COCONUT STUDIOS//2024
I place this series here as a reflection on the ambivalence of the surface. The terms are held in a kind of forced suspension: their conventional meanings remain legible, however, they are also displaced by alternative definitions. Meaning is held in tension. This suspension is echoed in the collaged materials, whose surfaces are themselves already ambiguous and multiple. Word and image operate together where meaning is continuously negotiated.
STUDIO: 09.DEC.2025
The first stage was laser cutting the stencils and using them to create the wax lettering. Some interesting difficulties included bleeding beneath the stencils. I don’t mind it, although I’d prefer sharper. Always working with paper is tricky. The temperature of the wax and the paper matter significantly, and the margin of ideal conditions to achieve a sharp, non-greasy application of the wax is slight.
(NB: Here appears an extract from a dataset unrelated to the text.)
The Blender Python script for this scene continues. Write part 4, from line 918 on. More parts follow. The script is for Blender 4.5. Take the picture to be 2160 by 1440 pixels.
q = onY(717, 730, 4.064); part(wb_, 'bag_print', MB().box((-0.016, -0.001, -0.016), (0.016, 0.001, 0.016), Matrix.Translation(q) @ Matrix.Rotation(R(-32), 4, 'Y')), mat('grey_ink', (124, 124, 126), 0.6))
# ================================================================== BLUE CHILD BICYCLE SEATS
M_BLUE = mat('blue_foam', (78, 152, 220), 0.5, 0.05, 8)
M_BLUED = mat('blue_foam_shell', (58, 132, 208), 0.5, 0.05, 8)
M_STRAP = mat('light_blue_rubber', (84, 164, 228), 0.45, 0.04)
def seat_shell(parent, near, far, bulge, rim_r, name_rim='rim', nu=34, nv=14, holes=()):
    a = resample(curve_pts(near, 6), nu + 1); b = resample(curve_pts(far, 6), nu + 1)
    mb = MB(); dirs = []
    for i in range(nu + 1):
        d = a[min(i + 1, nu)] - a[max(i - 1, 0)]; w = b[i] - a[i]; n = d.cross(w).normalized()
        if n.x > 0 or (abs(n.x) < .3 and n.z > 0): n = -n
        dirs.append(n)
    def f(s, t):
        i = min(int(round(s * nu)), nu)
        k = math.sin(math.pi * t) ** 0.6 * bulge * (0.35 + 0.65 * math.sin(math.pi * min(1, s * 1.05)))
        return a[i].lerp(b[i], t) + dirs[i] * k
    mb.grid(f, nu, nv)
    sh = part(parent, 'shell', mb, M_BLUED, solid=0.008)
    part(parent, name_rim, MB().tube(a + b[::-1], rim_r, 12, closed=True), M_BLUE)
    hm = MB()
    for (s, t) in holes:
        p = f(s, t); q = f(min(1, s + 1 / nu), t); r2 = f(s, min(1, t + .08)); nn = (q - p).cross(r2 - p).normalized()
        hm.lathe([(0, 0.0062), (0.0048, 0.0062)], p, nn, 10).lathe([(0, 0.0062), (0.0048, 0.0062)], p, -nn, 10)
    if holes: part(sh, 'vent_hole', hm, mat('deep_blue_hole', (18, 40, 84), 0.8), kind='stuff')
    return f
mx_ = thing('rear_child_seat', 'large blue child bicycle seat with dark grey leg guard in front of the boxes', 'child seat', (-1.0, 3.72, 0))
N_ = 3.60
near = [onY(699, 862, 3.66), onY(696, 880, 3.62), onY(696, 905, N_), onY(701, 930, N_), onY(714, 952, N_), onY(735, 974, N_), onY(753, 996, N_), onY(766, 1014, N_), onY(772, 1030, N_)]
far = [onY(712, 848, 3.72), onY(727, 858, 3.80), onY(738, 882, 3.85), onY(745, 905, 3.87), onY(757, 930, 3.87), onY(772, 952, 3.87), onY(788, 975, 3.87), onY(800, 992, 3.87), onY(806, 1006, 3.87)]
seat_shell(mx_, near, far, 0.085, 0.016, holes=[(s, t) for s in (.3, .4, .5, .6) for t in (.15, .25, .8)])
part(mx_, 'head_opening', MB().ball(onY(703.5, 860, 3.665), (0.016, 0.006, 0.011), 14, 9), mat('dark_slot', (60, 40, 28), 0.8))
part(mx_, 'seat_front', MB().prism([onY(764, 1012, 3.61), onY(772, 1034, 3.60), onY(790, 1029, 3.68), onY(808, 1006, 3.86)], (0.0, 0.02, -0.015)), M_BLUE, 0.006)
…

The next stage is to rig up a shoot whereby I can film the letters while heating them from behind. Again, small margin for error, and I want to wax not to melt too quickly or to run entirely off the page.
NORTHERN CENTRE FOR CONTEMPORARY ART//2025
The work is a projected text piece made from digitally animated wax letters. Each letter was first produced physically using stencilled graphite-infused wax on paper, then filmed as it melted under heat. These melting letters were edited, inverted, and reassembled digitally into words and poetic fragments that appear in silvery light before dissolving back into darkness.
The title draws on Ecce Homo — “Behold the Man” — from the Gospel of John, and queers it as Behold the Homo. Projected onto a wall, the work also recalls the biblical image of mysterious writing appearing on a surface before it can be understood. Here, text behaves like flesh, wax, light, and residue: it appears, is read, begins to fail, and returns as trace.